Scores of Hipsters Miss Mumford & Sons Show Due to Fixed-Gear Bicycles

By Dodie Fingerton

Published June 19th, 2016

Photo by Andrea Sartorati

SARATOGA SPRINGS — Rawley Cannon was frantically pedaling his Sturmey-Archer single-speed bicycle through Glens Falls Wednesday evening when the realization he had missed yet another Mumford & Sons show finally sank in.

“I'm not going to make, am I?” asked the sweaty 22-year-old vegan in between desperate gasps for air. “I feel like I'm going to cry.”

Cannon was not alone.

Thousands of hipsters on fixed-gear bicycles were spotted weaving in and out of traffic between Plattsburg and Queensbury around the same time the popular British-Americana folk act was taking the stage in Saratoga.

“These bicycles are totally authentic,” said 26-year-old Carla Wallenger, as she coasted to a stop outside Minerva. “But they're not great in terms of getting from point A to point B in a timely fashion.”

The urban beekeeper and self-described “social justice warrior” from Willamsburg also had tickets to the sold-out show, but due to the speed of her Thruster Fixie, she too was unable to get to the venue on time.

“We shun mainstream societal conventions,” Wallenger said from behind her over-sized horned rim glasses and asymmetrical bangs. “We knit, enjoy DIY bookbinding and prefer inefficient, old-timey modes of transportation. So yeah, we're usually late to things.”


Wallenger and Cannon — along with some 3,500 other “effortlessly cool” two-wheeling Mumford-lovers — were traveling from Canada, where, in similar fashion, they missed shows in Toronto, Ottawa and Quebec City.

“It's so frustrating,” said Cannon. “I was so close this time.”

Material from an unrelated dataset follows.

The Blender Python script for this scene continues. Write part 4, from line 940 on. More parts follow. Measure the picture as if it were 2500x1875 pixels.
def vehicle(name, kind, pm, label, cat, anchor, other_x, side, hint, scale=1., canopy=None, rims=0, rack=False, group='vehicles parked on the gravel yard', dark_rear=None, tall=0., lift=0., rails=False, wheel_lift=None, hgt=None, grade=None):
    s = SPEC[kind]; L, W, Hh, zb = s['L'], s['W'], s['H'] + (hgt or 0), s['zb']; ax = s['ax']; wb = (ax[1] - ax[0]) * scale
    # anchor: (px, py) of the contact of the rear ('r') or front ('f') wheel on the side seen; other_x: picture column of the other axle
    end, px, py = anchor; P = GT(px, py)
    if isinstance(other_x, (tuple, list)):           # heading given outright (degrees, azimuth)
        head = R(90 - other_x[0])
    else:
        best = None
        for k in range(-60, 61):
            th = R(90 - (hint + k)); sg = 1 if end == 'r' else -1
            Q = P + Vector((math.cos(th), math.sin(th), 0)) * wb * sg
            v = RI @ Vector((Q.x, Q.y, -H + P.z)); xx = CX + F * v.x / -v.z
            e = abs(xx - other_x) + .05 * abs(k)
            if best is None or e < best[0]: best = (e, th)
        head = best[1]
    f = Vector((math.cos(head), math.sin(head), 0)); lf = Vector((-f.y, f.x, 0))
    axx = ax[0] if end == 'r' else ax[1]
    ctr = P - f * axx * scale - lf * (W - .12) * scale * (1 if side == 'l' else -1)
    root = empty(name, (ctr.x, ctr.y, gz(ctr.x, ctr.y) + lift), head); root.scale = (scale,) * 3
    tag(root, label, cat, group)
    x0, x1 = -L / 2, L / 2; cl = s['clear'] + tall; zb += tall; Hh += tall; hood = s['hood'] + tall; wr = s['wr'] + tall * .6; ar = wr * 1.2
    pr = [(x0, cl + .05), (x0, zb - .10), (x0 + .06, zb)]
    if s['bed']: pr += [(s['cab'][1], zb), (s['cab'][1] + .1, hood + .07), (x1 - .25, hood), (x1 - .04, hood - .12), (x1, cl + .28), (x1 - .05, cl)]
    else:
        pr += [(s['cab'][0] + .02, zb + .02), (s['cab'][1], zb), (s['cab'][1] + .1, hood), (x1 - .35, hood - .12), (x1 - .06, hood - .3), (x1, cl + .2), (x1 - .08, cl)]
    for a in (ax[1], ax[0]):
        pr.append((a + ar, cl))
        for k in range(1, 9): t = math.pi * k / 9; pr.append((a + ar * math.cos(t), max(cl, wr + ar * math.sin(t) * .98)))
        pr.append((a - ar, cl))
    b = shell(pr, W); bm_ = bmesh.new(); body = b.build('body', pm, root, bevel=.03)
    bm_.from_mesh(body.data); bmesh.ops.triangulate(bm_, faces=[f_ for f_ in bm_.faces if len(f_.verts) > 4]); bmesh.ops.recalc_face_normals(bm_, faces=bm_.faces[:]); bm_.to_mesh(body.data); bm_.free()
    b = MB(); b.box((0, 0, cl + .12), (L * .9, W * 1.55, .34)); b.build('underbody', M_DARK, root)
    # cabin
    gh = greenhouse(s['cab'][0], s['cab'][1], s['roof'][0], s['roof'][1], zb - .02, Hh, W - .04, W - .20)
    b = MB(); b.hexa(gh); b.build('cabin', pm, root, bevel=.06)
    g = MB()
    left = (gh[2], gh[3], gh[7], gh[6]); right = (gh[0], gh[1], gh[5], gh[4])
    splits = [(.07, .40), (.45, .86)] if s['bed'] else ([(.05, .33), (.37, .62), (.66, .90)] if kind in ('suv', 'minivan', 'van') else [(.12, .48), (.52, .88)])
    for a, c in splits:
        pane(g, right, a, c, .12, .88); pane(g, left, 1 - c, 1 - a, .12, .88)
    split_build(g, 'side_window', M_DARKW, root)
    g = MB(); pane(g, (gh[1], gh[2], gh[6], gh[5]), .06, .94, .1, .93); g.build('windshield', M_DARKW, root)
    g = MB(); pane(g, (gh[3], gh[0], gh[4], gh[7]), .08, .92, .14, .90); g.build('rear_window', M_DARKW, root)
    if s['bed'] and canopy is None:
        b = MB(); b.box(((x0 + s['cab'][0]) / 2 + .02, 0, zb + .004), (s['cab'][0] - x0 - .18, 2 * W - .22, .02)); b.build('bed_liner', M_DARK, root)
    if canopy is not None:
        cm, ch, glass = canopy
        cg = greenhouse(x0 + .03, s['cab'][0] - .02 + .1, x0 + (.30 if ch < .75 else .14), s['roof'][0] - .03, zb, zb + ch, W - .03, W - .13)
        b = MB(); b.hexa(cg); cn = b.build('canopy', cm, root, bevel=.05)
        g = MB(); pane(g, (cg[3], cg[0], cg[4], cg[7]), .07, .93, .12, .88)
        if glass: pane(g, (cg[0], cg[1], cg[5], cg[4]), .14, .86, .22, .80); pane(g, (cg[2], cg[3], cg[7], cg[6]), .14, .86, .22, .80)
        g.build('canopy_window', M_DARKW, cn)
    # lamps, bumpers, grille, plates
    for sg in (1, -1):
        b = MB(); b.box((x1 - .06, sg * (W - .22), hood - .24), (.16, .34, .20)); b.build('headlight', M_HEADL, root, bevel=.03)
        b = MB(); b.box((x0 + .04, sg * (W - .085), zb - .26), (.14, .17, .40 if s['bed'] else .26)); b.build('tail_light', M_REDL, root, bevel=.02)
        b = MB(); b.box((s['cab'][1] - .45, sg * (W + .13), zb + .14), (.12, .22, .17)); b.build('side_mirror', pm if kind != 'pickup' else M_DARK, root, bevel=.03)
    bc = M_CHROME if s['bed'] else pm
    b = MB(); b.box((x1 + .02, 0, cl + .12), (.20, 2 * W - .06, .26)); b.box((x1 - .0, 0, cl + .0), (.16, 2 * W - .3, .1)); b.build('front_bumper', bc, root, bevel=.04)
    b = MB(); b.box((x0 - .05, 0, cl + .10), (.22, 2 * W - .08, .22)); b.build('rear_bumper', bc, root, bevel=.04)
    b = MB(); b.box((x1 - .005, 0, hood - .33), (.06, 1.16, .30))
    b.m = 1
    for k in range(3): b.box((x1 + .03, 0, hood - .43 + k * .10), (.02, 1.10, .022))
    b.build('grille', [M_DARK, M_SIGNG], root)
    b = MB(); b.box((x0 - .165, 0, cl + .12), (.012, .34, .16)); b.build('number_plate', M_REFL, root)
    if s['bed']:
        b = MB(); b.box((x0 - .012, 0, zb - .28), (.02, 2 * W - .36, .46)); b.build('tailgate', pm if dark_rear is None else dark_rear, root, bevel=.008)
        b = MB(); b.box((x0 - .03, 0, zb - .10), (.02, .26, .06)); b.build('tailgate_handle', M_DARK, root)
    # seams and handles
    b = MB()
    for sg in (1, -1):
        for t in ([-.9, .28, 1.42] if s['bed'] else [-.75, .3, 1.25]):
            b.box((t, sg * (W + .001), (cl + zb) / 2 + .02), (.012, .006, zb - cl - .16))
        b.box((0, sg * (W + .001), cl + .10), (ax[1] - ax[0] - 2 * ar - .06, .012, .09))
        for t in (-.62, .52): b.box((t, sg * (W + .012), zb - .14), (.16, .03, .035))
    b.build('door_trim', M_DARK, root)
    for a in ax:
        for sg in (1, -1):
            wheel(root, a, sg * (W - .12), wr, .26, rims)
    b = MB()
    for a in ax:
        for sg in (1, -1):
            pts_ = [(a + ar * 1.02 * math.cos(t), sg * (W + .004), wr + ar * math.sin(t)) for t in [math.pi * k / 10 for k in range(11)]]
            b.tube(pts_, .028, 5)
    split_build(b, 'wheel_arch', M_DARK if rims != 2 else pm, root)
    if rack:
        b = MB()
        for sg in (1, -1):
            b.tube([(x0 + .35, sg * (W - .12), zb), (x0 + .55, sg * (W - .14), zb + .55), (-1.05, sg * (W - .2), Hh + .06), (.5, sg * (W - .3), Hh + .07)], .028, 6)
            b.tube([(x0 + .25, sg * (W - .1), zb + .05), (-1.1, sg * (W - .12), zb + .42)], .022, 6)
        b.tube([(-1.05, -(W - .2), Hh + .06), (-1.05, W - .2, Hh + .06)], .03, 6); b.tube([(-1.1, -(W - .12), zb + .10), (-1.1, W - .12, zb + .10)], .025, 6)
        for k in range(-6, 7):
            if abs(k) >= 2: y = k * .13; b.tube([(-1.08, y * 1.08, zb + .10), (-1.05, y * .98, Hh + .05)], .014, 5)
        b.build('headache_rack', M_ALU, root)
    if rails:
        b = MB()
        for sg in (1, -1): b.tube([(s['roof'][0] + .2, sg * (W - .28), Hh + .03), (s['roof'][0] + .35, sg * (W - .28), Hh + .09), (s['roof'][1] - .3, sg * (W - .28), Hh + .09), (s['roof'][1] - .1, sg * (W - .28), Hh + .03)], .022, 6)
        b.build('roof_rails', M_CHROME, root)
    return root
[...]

Meanwhile, fans who drove to the show in cars were blown away by Mumford & Sons performance, noting the general attitude and energy of the crowd was “pretty chill.”

“It was a great show,” said Chris Smock of Guilderland. “The band absolutely killed it and the crowd, though thinner than I expected, was surprisingly unaffected. I wonder why?”

Miriam Bonsey of Chatham realized it immediately.

“Where were all the so-called free-thinking urban bohemians in their vintage thrift store-inspired clothing?” she wondered. “I'm not asking because I missed any of them, I'm just curious.”

As for the slow-moving, fashion-forward cabal she was referring to, it was last seen heading south near Poughkeepsie on Friday, desperately trying to get to Mumford & Sons show in Dover, Del., which by then had happened the night before.